Erika torna libera e insulta Omar: «Viscido»

Erika torna libera e insulta Omar: «Viscido»

Dieci anni e dieci mesi dopo, la sanguinaria ragazzina si ripresenta resettata in donna fatta. Per la legge italiana il conto è saldato. Conto con lo sconto. Inevitabilmente, molto si discute sulla rapidità della pena, dell’espiazione, della riabilitazione. Soprattutto in casi come questo, segnati dall’età giovanissima degli assassini: l’alternativa sarebbe rinchiuderli per sempre, o per un tempo interminabile, negando un futuro, negando l’idea stessa di una seconda vita. Ma che cosa è davvero giusto? La domanda è dura come pietra: davvero quella Erika di allora, adolescente e immatura, è la stessa di oggi, oppure si può tranquillamente parlare di due persone diverse, tanto da avvertire il dovere e la misericordia di concedere a questa seconda Erika il diritto d’esistere?
La giustizia d’Italia ha già scelto da un po’, molto prima di Erika. Nel caso specifico di questa giovanissima detenuta, il carcere le è servito per studiare, prendere una laurea, cominciare a sporcarsi le mani nella vita vera delle comunità di recupero. Oggi, il complesso sistema che vigila sul riscatto umano garantisce la comunità civile: Erika è un’altra persona, può tornare in mezzo a noi e cominciare una seconda esistenza.
E allora però bisogna parlare chiaro fino in fondo. Già è difficile, per l’opinione pubblica, accettare questi corsi accelerati di riabilitazione, soprattutto dopo delitti tanto sconvolgenti. Alla nuova persona che esce dal carcere, a questa seconda Erika, spetterebbe il compito primario di rassicurare tutti, di convincere con parole ed opere sulla grandezza e sull’autenticità della rigenerazione. Invece, a poche ore dal ritorno, pure la nuova Erika sceglie di ripartire da Omar.
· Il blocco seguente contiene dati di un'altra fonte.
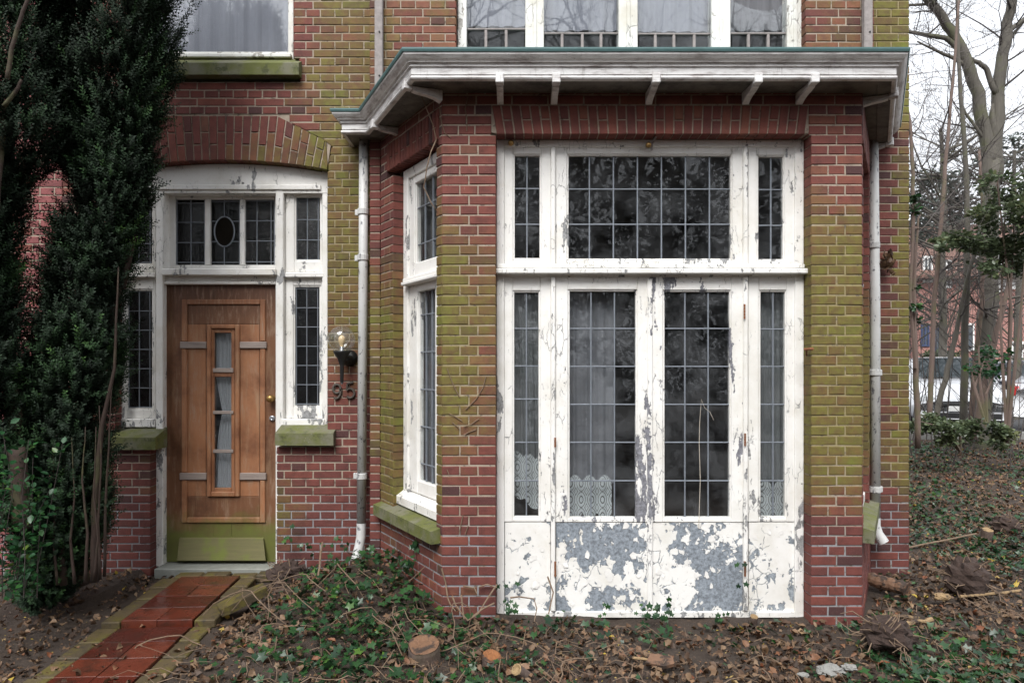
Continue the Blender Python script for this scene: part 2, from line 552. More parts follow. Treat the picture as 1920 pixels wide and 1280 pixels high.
def algae_at(px, py, surf):
    """Where green algae has settled on the brickwork."""
    if surf == 'front_left':
        a = lerp(py, [(380, 0), (430, .30), (500, .55), (560, .8), (700, .72), (780, .62), (840, .45), (880, .12), (960, 0), (1120, .2)])
        return a + .55 * gauss(px, py, 836, 450, 14, 60) + (.15 if px < 870 and 480 < py < 860 else 0) - (.18 if px > 890 else 0)
    if surf == 'front_right':
        return lerp(py, [(340, 0), (380, .35), (430, .7), (470, .85), (820, .85), (900, .6), (960, .3), (985, 0)])
    if surf == 'reveal_r': return lerp(py, [(500, 0), (560, .5), (650, .9), (850, .7), (930, 0)])
    if surf == 'splay_left':
        if px < 738: return lerp(py, [(430, 0), (520, .45), (600, .8), (950, .75), (975, .35), (1030, .25)])
        if py > 960: return .15
        return lerp(py, [(330, .15), (420, .6), (560, .8), (940, .7)])
    if surf == 'lintel': return 0
    if surf == 'strip': return lerp(py, [(440, 0), (500, .4), (560, .62), (640, .6), (740, .55), (850, .45), (890, 0)])
    if surf == 'upper': return max(.75 * gauss(px, py, 722, 70, 30, 90), .32) if px < 860 else (.85 if px > 1636 else .30)
    if surf == 'right': 
        if py < 250: return .85
        a = .85 * (1 / (1 + math.exp(-(px - lerp(py, [(250, 1692), (420, 1672), (560, 1666), (900, 1655)])) / 6)))
        if 560 < py < 860: a = max(a, .38)
        return a * lerp(py, [(880, 1), (960, .2), (1000, 0)])
    if surf == 'arch':
        return max(.95 * gauss(px, py, 595, 285, 50, 60), .72 * gauss(px, py, 480, 296, 95, 30))
    a = 0                                            # main wall
    if px > 540:
        a = max(a, .9 * gauss(px, py, 645, 235, 60, 70), .45 * gauss(px, py, 640, 90, 80, 130), .50 * gauss(px, py, 600, 150, 60, 60))
        if px > 600: a = max(a, lerp(py, [(230, .6), (320, .74), (560, .74), (640, .62), (700, .25), (760, .1), (800, 0)]))
    if 515 < px < 585: a = max(a, .62 * gauss(px, py, 535, 960, 26, 60), .4 * gauss(px, py, 535, 1010, 22, 40))
    if px < 300 and py > 840: a = max(a, .5 * gauss(px, py, 288, 905, 14, 50))
    return a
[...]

Con una lettera scritta a caratteri decisi su QN, l’ex fidanzatina sguaina subito gli artigli contro l’ex fidanzatino Omar, colpevole a suo dire di speculare su questa maledetta storia.
«Si vede chiaramente quanto sei viscido e senza dignità. Per fare soldi ti sei fatto fotografare al cimitero da loro. Non ti vergogni, hai reso un sacco di dichiarazioni false. Ma non mi stupisce, da un vile come te. Recarti al cimitero e farti fotografare è una cosa da indegno, quale tu sei. Ti chiedo per l’ultima volta di smetterla di speculare sulla mia famiglia. Di certo così non trovi lavoro, sempre che tu non voglia andare al Grande Fratello... Adesso basta, è ora che tu spenga i riflettori su di noi».
Già all’epoca era emerso che Erika fosse predominante su Omar: dopo tanto sangue e tanti sconvolgimenti, sembra quasi che i rapporti di forza siano rimasti gli stessi. Persino adesso lui appare molto più incerto e insicuro: «Prima di rispondere, devo parlare con il mio avvocato». In un’intervista tv di ottobre, aveva detto: «Io e Erika non abbiamo più niente da dirci. Io mi sono preso le mie responsabilità. Posso solo dirle di prendersi le sue...».
Questo il clima. Certo ora è consolante, un deciso passo avanti, che Erika avverta così forte il bisogno di difendere la famiglia sulla quale in un’altra vita si è così ferocemente accanita. Ma è il tono, è il momento, è lo stato d’animo a suonare pesantemente sgradevole. È innegabile che Omar, uscito un po’ prima, abbia accettato di raccontarsi in alcune occasioni pubbliche, tra televisione e giornali. Ci sta che Erika non gradisca. Però come esordio, come prima uscita, la lettera ha un effetto indiscutibile: raggela.
Chiudendo questo corso accelerato di rieducazione, ci si potrebbe aspettare qualcosa di più e di meglio. Un finale - un inizio - diverso. Si potrebbe immaginare che la nuova Erika, la donna Erika, abbia voglia di voltare pagina, di superare, di guardare oltre. Ci si potrebbe aspettare che conosca finalmente le virtù della mansuetudine e del perdono. Nessuno deve pretendere che sia mistica e anacoreta: ma che quanto meno possa aspettare qualche tempo, trovando modi e toni diversi, per chiudere con Omar, questo sembrerebbe scontato. Invece si respira ancora nell’aria la nube tossica del rancore.

Permane un retrogusto di odio. È come se dieci anni di intime riflessioni non le avessero insegnato proprio tutto. È come se anche per questa nuova Erika, la seconda Erika, sulla lunga notte di Novi Ligure non debba mai accendersi l’alba.